* **Your goal**: Pictures in the data below are not part of the copy; transcribe everything else exactly.

══ Dataset section ══

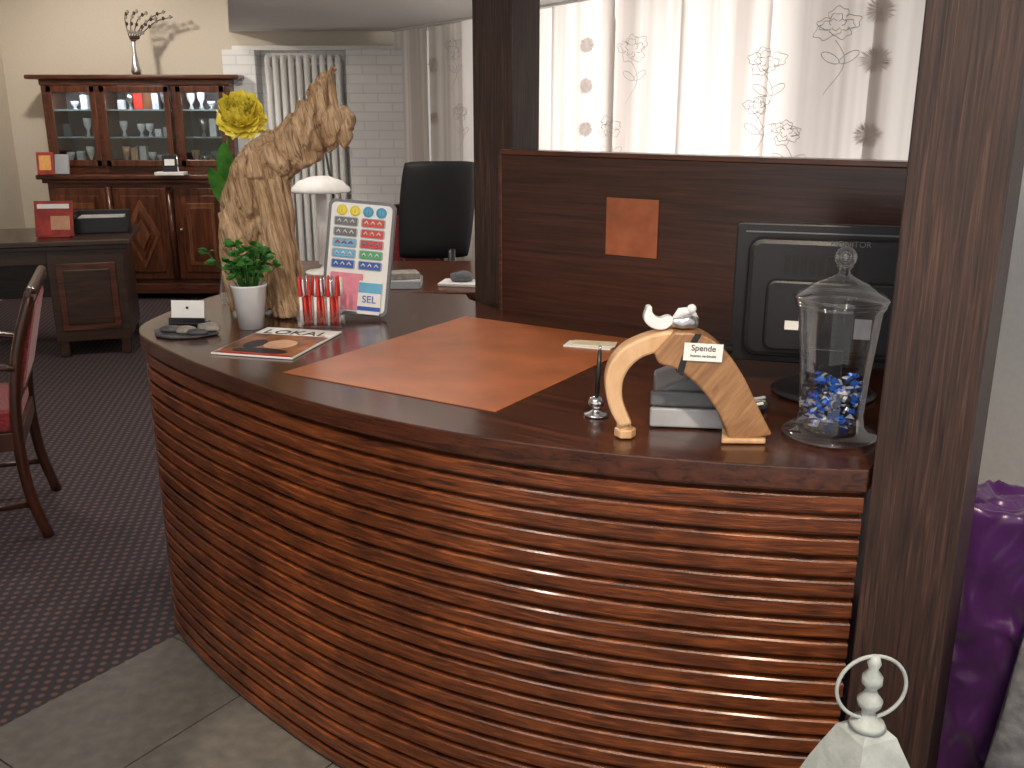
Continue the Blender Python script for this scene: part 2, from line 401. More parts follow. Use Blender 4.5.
# ---------------------------------------------------------------- driftwood
def addp(V,F,pts,rad,seg=16):
    P=catmull([Vector((a[0],a[1],a[2])) for a in pts],4); R=catmull([Vector((r[0],r[1],0)) for r in rad],4)
    v,f=tube_geo(P,[(r.x,r.y) for r in R],seg,ref=(0,1,0)); o=len(V); V.extend(v); F.extend([tuple(x+o for x in q) for q in f])
V=[];Fc=[]
addp(V,Fc,[(-.83,2.95,.985),(-.835,2.95,1.10),(-.838,2.95,1.21),(-.815,2.945,1.31),(-.765,2.94,1.40),(-.69,2.93,1.47),(-.62,2.92,1.515),(-.555,2.91,1.54),(-.487,2.90,1.545)],
     [(.056,.045),(.064,.06),(.068,.07),(.075,.07),(.085,.07),(.076,.068),(.068,.06),(.058,.052),(.038,.045)])
addp(V,Fc,[(-.68,2.90,.985),(-.69,2.905,1.08),(-.705,2.91,1.20),(-.715,2.92,1.31),(-.72,2.93,1.40),(-.67,2.93,1.46)],
     [(.058,.055),(.048,.055),(.052,.06),(.055,.06),(.06,.06),(.04,.04)])
addp(V,Fc,[(-.765,2.965,.985),(-.77,2.965,1.15),(-.765,2.96,1.35)],[(.05,.035),(.06,.04),(.05,.04)])
# broken stub leaning up, wide ragged root
addp(V,Fc,[(-.61,2.91,1.51),(-.58,2.91,1.575),(-.555,2.905,1.63),(-.535,2.90,1.68),(-.525,2.90,1.70)],[(.085,.05),(.066,.045),(.046,.036),(.030,.022),(.020,.014)])
addp(V,Fc,[(-.545,2.90,1.64),(-.522,2.90,1.69),(-.512,2.90,1.722)],[(.022,.02),(.014,.012),(.007,.007)])
addp(V,Fc,[(-.57,2.905,1.585),(-.51,2.90,1.575),(-.465,2.895,1.56)],[(.05,.04),(.042,.036),(.026,.028)])
addp(V,Fc,[(-.56,2.90,1.53),(-.51,2.895,1.52),(-.478,2.89,1.50)],[(.05,.035),(.038,.03),(.022,.02)])
addp(V,Fc,[(-.66,2.92,1.44),(-.60,2.91,1.465),(-.57,2.91,1.48)],[(.03,.03),(.03,.03),(.02,.02)])
dw=mk('driftwood_sculpture',V,Fc,DRIFT,None,smooth=True)
rm=dw.modifiers.new('r','REMESH'); rm.mode='VOXEL'; rm.voxel_size=.005; rm.use_smooth_shade=True
sm=dw.modifiers.new('s','SMOOTH'); sm.iterations=3
dg=bpy.context.evaluated_depsgraph_get(); dg.update()
me2=bpy.data.meshes.new_from_object(dw.evaluated_get(dg)); dw.modifiers.clear(); 
for vx,nv in zip(me2.vertices,[Vector(q.normal) for q in me2.vertices]):
    c=vx.co; 
    lean=c.x+.25*(c.z-1.2)*(1 if c.z<1.4 else .2)
    a=noise.noise(Vector((lean*20+noise.noise(c*5)*1.0,c.y*16,c.z*1.8)))
    b_=noise.noise(c*9+Vector((4,2,1))); c3=noise.noise(Vector((lean*90,c.y*80,c.z*6))); b2=noise.noise(c*22)
    fine=noise.noise(Vector((lean*150+2*noise.noise(c*7),c.y*120,c.z*9)))
    dsp=-.020*max(0,1-abs(a)*7)+.012*b_+.005*c3+.004*b2-.004*max(0,fine)
    if c.z<1.0: dsp=min(dsp,.002)
    vx.co=c+nv*dsp
me2.materials.clear(); me2.materials.append(DRIFT)
for p in me2.polygons: p.use_smooth=True
dw.data=me2
zm=min(v_.co.z for v_ in me2.vertices); dw.location.z=.971-zm; dw.location.y=.015

# ---------------------------------------------------------------- yellow flower in vase
fg=grp('yellow_peony_flower',(-.93,3.12,.971))
lathe('bud_vase',[(0,0),(.028,0),(.032,.04),(.02,.12),(.012,.16),(.014,.18)],GLASS,fg)
stem=catmull([Vector(a) for a in [(0,0,.01),(.01,0,.2),(.02,-.02,.4),(.05,-.03,.55),(.083,-.04,.60)]],6)
tube('stem',stem,.0045,GREEN,fg,8)
def leafgeo(base,dirv,L,w,up=(0,0,1),seg=10,droop=.2):
    V=[];F=[];d=Vector(dirv).normalized(); s=d.cross(Vector(up))
    if s.length<.1: s=Vector((1,0,0))
    s.normalize(); nn=s.cross(d)
    for i in range(seg+1):
        t=i/seg; c=Vector(base)+d*L*t-Vector((0,0,1))*droop*L*t*t; ww=w*math.sin(math.pi*min(.999,t*.93+.05))**.8
        V+=[c-s*ww+nn*ww*.3,c,c+s*ww+nn*ww*.3]
    for i in range(seg):
        for k in(0,1): F.append((3*i+k,3*i+k+1,3*i+4+k,3*i+3+k))
    return V,F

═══

* **Final result**:
Continue the Blender Python script for this scene: part 2, from line 401. More parts follow. Use Blender 4.5.
# ---------------------------------------------------------------- driftwood
def addp(V,F,pts,rad,seg=16):
    P=catmull([Vector((a[0],a[1],a[2])) for a in pts],4); R=catmull([Vector((r[0],r[1],0)) for r in rad],4)
    v,f=tube_geo(P,[(r.x,r.y) for r in R],seg,ref=(0,1,0)); o=len(V); V.extend(v); F.extend([tuple(x+o for x in q) for q in f])
V=[];Fc=[]
addp(V,Fc,[(-.83,2.95,.985),(-.835,2.95,1.10),(-.838,2.95,1.21),(-.815,2.945,1.31),(-.765,2.94,1.40),(-.69,2.93,1.47),(-.62,2.92,1.515),(-.555,2.91,1.54),(-.487,2.90,1.545)],
     [(.056,.045),(.064,.06),(.068,.07),(.075,.07),(.085,.07),(.076,.068),(.068,.06),(.058,.052),(.038,.045)])
addp(V,Fc,[(-.68,2.90,.985),(-.69,2.905,1.08),(-.705,2.91,1.20),(-.715,2.92,1.31),(-.72,2.93,1.40),(-.67,2.93,1.46)],
     [(.058,.055),(.048,.055),(.052,.06),(.055,.06),(.06,.06),(.04,.04)])
addp(V,Fc,[(-.765,2.965,.985),(-.77,2.965,1.15),(-.765,2.96,1.35)],[(.05,.035),(.06,.04),(.05,.04)])
# broken stub leaning up, wide ragged root
addp(V,Fc,[(-.61,2.91,1.51),(-.58,2.91,1.575),(-.555,2.905,1.63),(-.535,2.90,1.68),(-.525,2.90,1.70)],[(.085,.05),(.066,.045),(.046,.036),(.030,.022),(.020,.014)])
addp(V,Fc,[(-.545,2.90,1.64),(-.522,2.90,1.69),(-.512,2.90,1.722)],[(.022,.02),(.014,.012),(.007,.007)])
addp(V,Fc,[(-.57,2.905,1.585),(-.51,2.90,1.575),(-.465,2.895,1.56)],[(.05,.04),(.042,.036),(.026,.028)])
addp(V,Fc,[(-.56,2.90,1.53),(-.51,2.895,1.52),(-.478,2.89,1.50)],[(.05,.035),(.038,.03),(.022,.02)])
addp(V,Fc,[(-.66,2.92,1.44),(-.60,2.91,1.465),(-.57,2.91,1.48)],[(.03,.03),(.03,.03),(.02,.02)])
dw=mk('driftwood_sculpture',V,Fc,DRIFT,None,smooth=True)
rm=dw.modifiers.new('r','REMESH'); rm.mode='VOXEL'; rm.voxel_size=.005; rm.use_smooth_shade=True
sm=dw.modifiers.new('s','SMOOTH'); sm.iterations=3
dg=bpy.context.evaluated_depsgraph_get(); dg.update()
me2=bpy.data.meshes.new_from_object(dw.evaluated_get(dg)); dw.modifiers.clear(); 
for vx,nv in zip(me2.vertices,[Vector(q.normal) for q in me2.vertices]):
    c=vx.co; 
    lean=c.x+.25*(c.z-1.2)*(1 if c.z<1.4 else .2)
    a=noise.noise(Vector((lean*20+noise.noise(c*5)*1.0,c.y*16,c.z*1.8)))
    b_=noise.noise(c*9+Vector((4,2,1))); c3=noise.noise(Vector((lean*90,c.y*80,c.z*6))); b2=noise.noise(c*22)
    fine=noise.noise(Vector((lean*150+2*noise.noise(c*7),c.y*120,c.z*9)))
    dsp=-.020*max(0,1-abs(a)*7)+.012*b_+.005*c3+.004*b2-.004*max(0,fine)
    if c.z<1.0: dsp=min(dsp,.002)
    vx.co=c+nv*dsp
me2.materials.clear(); me2.materials.append(DRIFT)
for p in me2.polygons: p.use_smooth=True
dw.data=me2
zm=min(v_.co.z for v_ in me2.vertices); dw.location.z=.971-zm; dw.location.y=.015

# ---------------------------------------------------------------- yellow flower in vase
fg=grp('yellow_peony_flower',(-.93,3.12,.971))
lathe('bud_vase',[(0,0),(.028,0),(.032,.04),(.02,.12),(.012,.16),(.014,.18)],GLASS,fg)
stem=catmull([Vector(a) for a in [(0,0,.01),(.01,0,.2),(.02,-.02,.4),(.05,-.03,.55),(.083,-.04,.60)]],6)
tube('stem',stem,.0045,GREEN,fg,8)
def leafgeo(base,dirv,L,w,up=(0,0,1),seg=10,droop=.2):
    V=[];F=[];d=Vector(dirv).normalized(); s=d.cross(Vector(up))
    if s.length<.1: s=Vector((1,0,0))
    s.normalize(); nn=s.cross(d)
    for i in range(seg+1):
        t=i/seg; c=Vector(base)+d*L*t-Vector((0,0,1))*droop*L*t*t; ww=w*math.sin(math.pi*min(.999,t*.93+.05))**.8
        V+=[c-s*ww+nn*ww*.3,c,c+s*ww+nn*ww*.3]
    for i in range(seg):
        for k in(0,1): F.append((3*i+k,3*i+k+1,3*i+4+k,3*i+3+k))
    return V,F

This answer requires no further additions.